Iraq approves limited minority quotas on provincial councils
Christians and three other religious minorities are to get a total of six seats across three councils, half the 12 seats proposed by the U.N.
Reporting from Baghdad — Iraqi leaders ratified a bill Saturday giving minorities a quota of seats on provincial governing councils, overriding protests by Christian lawmakers who said they had been cheated.
Christians had demanded that the country's three-member presidency council, which must ratify legislation passed by parliament, veto the bill.
Lawmakers on Monday approved the quota, which gives Christians and three other minorities a total of six seats split among the governing councils in Baghdad, Nineveh and Basra provinces. The United Nations' special representative in Iraq had recommended 12 minority seats, a number Christian legislators had supported.
The three provincial councils have a total of 129 members.
In a statement following Saturday's ratification, the chief of staff for the presidency council, Naseer Ani, said its members had consulted with Vatican representatives and held "extensive discussion" about the bill. They considered the U.N. recommendations but decided to ratify the legislation unchanged out of respect for the parliamentarians' choice, he said.
"This comes as a recognition and respect for the parliament judgment," Ani said.
The presidency council comprises the president, who is a Kurd, and two vice presidents, one a Shiite Muslim and the other a Sunni Arab.
Ani said another bill would be presented in the future to guarantee minority rights.

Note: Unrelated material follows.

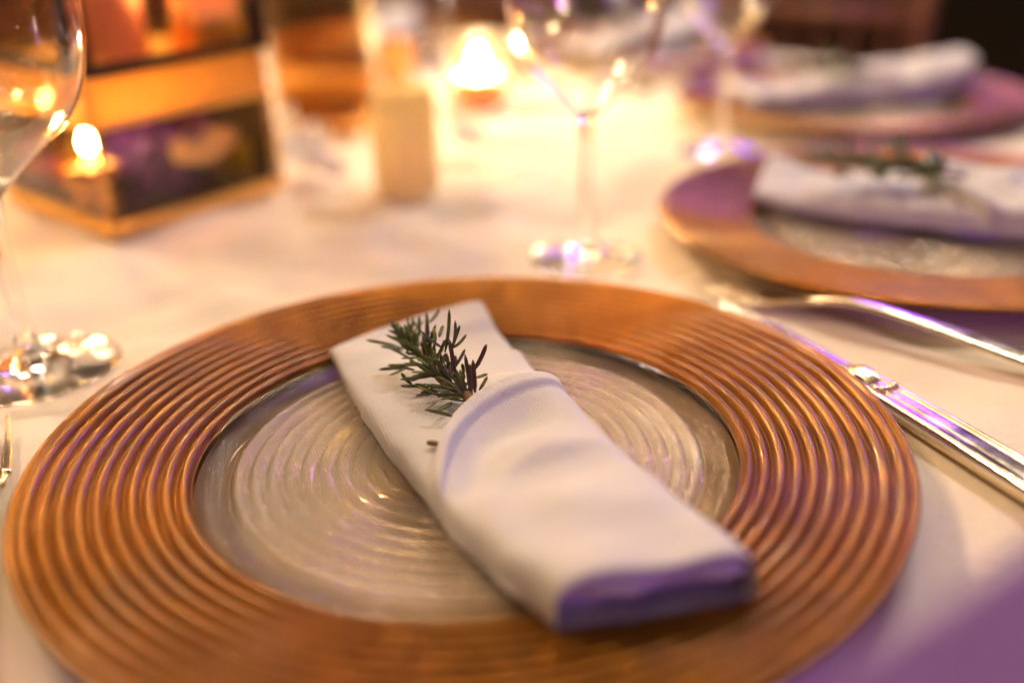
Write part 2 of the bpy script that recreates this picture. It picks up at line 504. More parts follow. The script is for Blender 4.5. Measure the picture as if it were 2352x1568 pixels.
def napkin(label):
    t = thing('napkin', label, 'napkin', (0, 0, 0), 0, 'folded napkins on the chargers')
    L = lambda s: interp(BL, s)
    R = lambda s: interp(BR, s)
    crease = lambda s, b: .0011 * math.exp(-((s + .083 + .012 * b) / .006) ** 2)
    slab('base_fold', t, lambda b: -.101 - .015 * b, lambda b: .098, lambda s, b: .0060 + crease(s, b) + .0004 * sin(s * 90), base_z, L, R, r0=.004, seed=1, wob=.0009)
    slab('middle_fold', t, lambda b: -.067 + .010 * b + .003 * sin(b * 5), lambda b: .098, lambda s, b: .0082 + .0006 * b, base_z, lambda s: L(s) - .0012, lambda s: R(s) + .0014 - .0, r0=.0022, seed=2, wob=.0008)
    slab('inner_fold', t, lambda b: -.041 + .012 * b, lambda b: .098, lambda s, b: .0102 + .0012 * b, base_z, lambda s: L(s) - .0020, lambda s: R(s) + .0026, r0=.0022, seed=3, wob=.0009)
    # the pocket: its mouth runs diagonally, its front end is a fat roll
    def s0(b): return interp([(0, .038), (.10, .0265), (.22, .0130), (.35, .0018), (.48, -.0055), (.62, -.0088), (.75, -.0100), (.9, -.0095), (1, -.0080)], b)
    def hg(s, b):
        d = s - s0(b)
        roll = .0024 * (1 - min(1, max(0, (d - .0080) / .0040)) ** 2 * (3 - 2 * min(1, max(0, (d - .0080) / .0040)))) + .0010 * math.exp(-((d - .040 - .02 * b) / .006) ** 2) * sin(pi * b)
        dip = -.0046 * math.exp(-((d - .024) / .013) ** 2) * sin(pi * min(1, b * 1.15)) 
        f = min(max((s - .02) / .10, 0), 1)
        left = .0108 + .0068 * f; right = .0186 + .0002 * f
        mid = .0016 * sin(s * 130 - b * 5.0) * sin(pi * b) * max(0, 1 - abs(s - .05) / .07) + .0014 * sin(pi * b) * sin(s * 75 + b * 2.5) + +.0020 * sin(pi * b) * noise.noise(Vector((s * 38, b * 2.2 + s * 14, 2.0)))
        return left + (right - left) * b ** .8 + roll + dip + mid
    lob = lambda b: .0060 * (sin(b * 2 * pi * 1.0 - .5) ** 2)
    fr = []
    pts = [(.0015, 1.0), (.0034, .975), (.0046, .93), (.0048, .88), (.0036, .83), (.0006, .79), (-.0024, .76), (-.0016, .71), (.0002, .64), (.0006, .55), (-.0004, .45), (-.0022, .34), (-.0044, .23), (-.0068, .12), (-.0088, .04), (-.0105, 0)]
    for i, (ds, k) in enumerate(pts):
        amp = math.exp(-((i - 9) / 3.0) ** 2)
        fr.append((lambda ds, k, amp: (lambda b: (ds + amp * (lob(b) - .0010) + (.0022 * sin(pi * b) if False else 0), k)))(ds, k, amp))
    slab('pocket', t, s0, lambda b: .1165 + .0130 * b + .002 * sin(pi * b), hg, lambda s: base_z(s) + .0006, lambda s: L(s) - .0030, lambda s: R(s) + .0034, nb=60, ns=110, r0=.0020, r1=.004, n=4.6, wob=.0011, seed=6, front=fr)
    return t
nap = napkin('white napkin folded into a pocket on the front charger, its front end lit purple')
for k, lb in ((1, 'white napkin on the purple lit charger plate on the right, second from the front'),
              (2, 'long white napkin on the third charger plate at the back right'),
              (3, 'small blurred white napkin seen right of the centre wine glass bowl'),
              (4, 'farthest white napkin, a pale blur beyond the burning votive candle')):
    c = around(nap, k, lb); c.scale.z = 1.45

# ------------------------------------------------------------------ rosemary
STEMS = [[(0.0057, 0.0007, 0.0235), (0.0006, 0.0094, 0.0245), (-0.0047, 0.0153, 0.0255), (-0.0094, 0.0188, 0.0265), (-0.0132, 0.0269, 0.0275), (-0.0165, 0.0346, 0.0285), (-0.0207, 0.0431, 0.029), (-0.0238, 0.0488, 0.0295), (-0.0264, 0.0554, 0.03)], [(-0.0067, 0.0177, 0.026), (-0.0073, 0.0207, 0.029), (-0.0076, 0.0244, 0.033), (-0.0081, 0.0256, 0.036)], [(0.0014, 0.0087, 0.0245), (0.0024, 0.013, 0.028), (0.0031, 0.0171, 0.031)]]
NEEDLES = [(-0.0085, 0.0257, 0.0363, -0.0061, 0.0317, 0.0527, 'g'),
 (-0.0053, 0.0264, 0.0378, -0.0038, 0.0289, 0.0489, 'g'),
 (-0.0056, 0.0264, 0.0378, 0.0004, 0.0284, 0.0428, 'g'),
 (-0.0055, 0.0266, 0.0383, -0.002, 0.0284, 0.0469, 'g'),
 (-0.009, 0.0264, 0.0379, -0.0178, 0.0272, 0.0458, 'g'),
 (-0.017, 0.0434, 0.0297, -0.0169, 0.0484, 0.0413, 'b'),
 (-0.0181, 0.0444, 0.032, -0.0172, 0.0532, 0.043, 'g'),
 (-0.0203, 0.0505, 0.0333, -0.0207, 0.0563, 0.0399, 'g'),
 (-0.0169, 0.0581, 0.0359, -0.0122, 0.0626, 0.0403, 'g'),
 (-0.025, 0.0425, 0.0278, -0.0277, 0.0465, 0.04, 'g'),
 (-0.0201, 0.0347, 0.0286, -0.023, 0.0402, 0.0392, 'g'),
 (-0.0284, 0.0542, 0.0272, -0.0329, 0.0573, 0.0369, 'g'),
 (-0.0303, 0.0539, 0.0267, -0.0442, 0.0537, 0.0306, 'g'),
 (-0.0279, 0.0479, 0.0274, -0.0373, 0.0468, 0.0306, 'g'),
 (-0.022, 0.0412, 0.0249, -0.0343, 0.0429, 0.0322, 'g'),
 (-0.0233, 0.0556, 0.0305, -0.0329, 0.0605, 0.0329, 'g'),
 (-0.0295, 0.0565, 0.0324, -0.031, 0.0611, 0.0357, 'g'),
 (-0.005, 0.0184, 0.0275, -0.0068, 0.0277, 0.0417, 'p'),
 (0.0018, 0.0092, 0.0255, -0.0001, 0.018, 0.0389, 'p'),
 (0.0033, 0.0176, 0.032, 0.0086, 0.0202, 0.0419, 'p'),
 (0.0035, 0.0094, 0.026, 0.0031, 0.014, 0.0382, 'p'),
 (-0.0047, 0.0234, 0.0308, -0.0004, 0.0276, 0.0367, 'g'),
 (0.0041, 0.0163, 0.0292, 0.0085, 0.0187, 0.0295, 'g'),
 (0.0051, 0.012, 0.0258, 0.0084, 0.0169, 0.0293, 'b'),
 (-0.0121, 0.0262, 0.0259, -0.0203, 0.0322, 0.0315, 'g'),
 (-0.0076, 0.0207, 0.029, -0.0129, 0.0212, 0.036, 'g'),
 (-0.0251, 0.0409, 0.0242, -0.0343, 0.0421, 0.0238, 'g'),
 (-0.0264, 0.0403, 0.0228, -0.0376, 0.0382, 0.0237, 'g'),
 (-0.0252, 0.0407, 0.0236, -0.0327, 0.0325, 0.0237, 'g'),
 (-0.0138, 0.0262, 0.0259, -0.0273, 0.0242, 0.0257, 'g'),
 (-0.0169, 0.0248, 0.0228, -0.027, 0.0213, 0.0242, 'g'),
 (-0.0024, 0.0156, 0.0262, -0.0112, 0.0151, 0.0309, 'g'),
 (-0.0001, 0.0086, 0.0227, -0.0191, 0.0145, 0.0271, 'l'),
 (-0.0141, 0.0169, 0.0225, -0.02, 0.0123, 0.0241, 'g'),
 (-0.0057, 0.0082, 0.0225, -0.0111, -0.0, 0.0236, 'l'),
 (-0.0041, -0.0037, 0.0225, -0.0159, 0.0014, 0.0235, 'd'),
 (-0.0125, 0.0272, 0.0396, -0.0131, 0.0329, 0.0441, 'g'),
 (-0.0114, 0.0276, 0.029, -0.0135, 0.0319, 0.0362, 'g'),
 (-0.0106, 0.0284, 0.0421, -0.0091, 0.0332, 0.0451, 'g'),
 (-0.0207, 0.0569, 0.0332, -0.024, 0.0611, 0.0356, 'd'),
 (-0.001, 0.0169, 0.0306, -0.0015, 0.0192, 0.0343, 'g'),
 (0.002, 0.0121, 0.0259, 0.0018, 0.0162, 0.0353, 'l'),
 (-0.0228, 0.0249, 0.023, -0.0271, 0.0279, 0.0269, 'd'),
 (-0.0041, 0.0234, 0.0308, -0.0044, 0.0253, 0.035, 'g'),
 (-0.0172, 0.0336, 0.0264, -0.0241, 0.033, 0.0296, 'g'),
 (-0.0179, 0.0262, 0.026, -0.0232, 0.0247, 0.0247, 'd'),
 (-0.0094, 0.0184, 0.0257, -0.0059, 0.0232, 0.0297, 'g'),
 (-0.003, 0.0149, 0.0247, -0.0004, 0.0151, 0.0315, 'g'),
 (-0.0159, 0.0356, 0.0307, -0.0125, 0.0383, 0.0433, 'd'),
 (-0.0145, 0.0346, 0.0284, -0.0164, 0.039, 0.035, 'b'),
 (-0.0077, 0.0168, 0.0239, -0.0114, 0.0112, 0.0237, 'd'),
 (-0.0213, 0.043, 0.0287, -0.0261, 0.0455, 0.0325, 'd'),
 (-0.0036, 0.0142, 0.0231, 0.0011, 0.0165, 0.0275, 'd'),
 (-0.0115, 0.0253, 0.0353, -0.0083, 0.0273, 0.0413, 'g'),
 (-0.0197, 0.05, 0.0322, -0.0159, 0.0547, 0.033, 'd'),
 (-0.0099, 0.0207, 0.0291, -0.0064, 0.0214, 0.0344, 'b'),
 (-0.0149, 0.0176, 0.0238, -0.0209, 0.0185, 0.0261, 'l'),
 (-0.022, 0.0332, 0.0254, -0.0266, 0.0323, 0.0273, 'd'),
 (-0.0005, 0.0105, 0.0268, -0.0026, 0.0143, 0.032, 'g'),
 (-0.0011, 0.0091, 0.0238, -0.0054, 0.0105, 0.0295, 'l')]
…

The new law only governs seats in provincial elections, which are scheduled to take place by Jan. 31. No date has been set for the vote, which is hoped will repair lopsided provincial power structures created by wide-scale boycotts of the 2005 elections.
Younadam Kanna, a leading Christian lawmaker, said Saturday that if the quota were not changed, the community would have "no choice but to boycott the elections." He expressed concerns that without greater representation for minorities on some councils, particularly in Nineveh, they would become caught in the middle of the Kurdish-Arab power struggle raging in that part of the country.
In October, more than 1,000 Christian families fled Mosul, capital of Nineveh, after Arab-Kurdish tensions fueled anti-Christian violence. Christian residents as well as their leaders variously accused Kurds and Arabs of targeting them.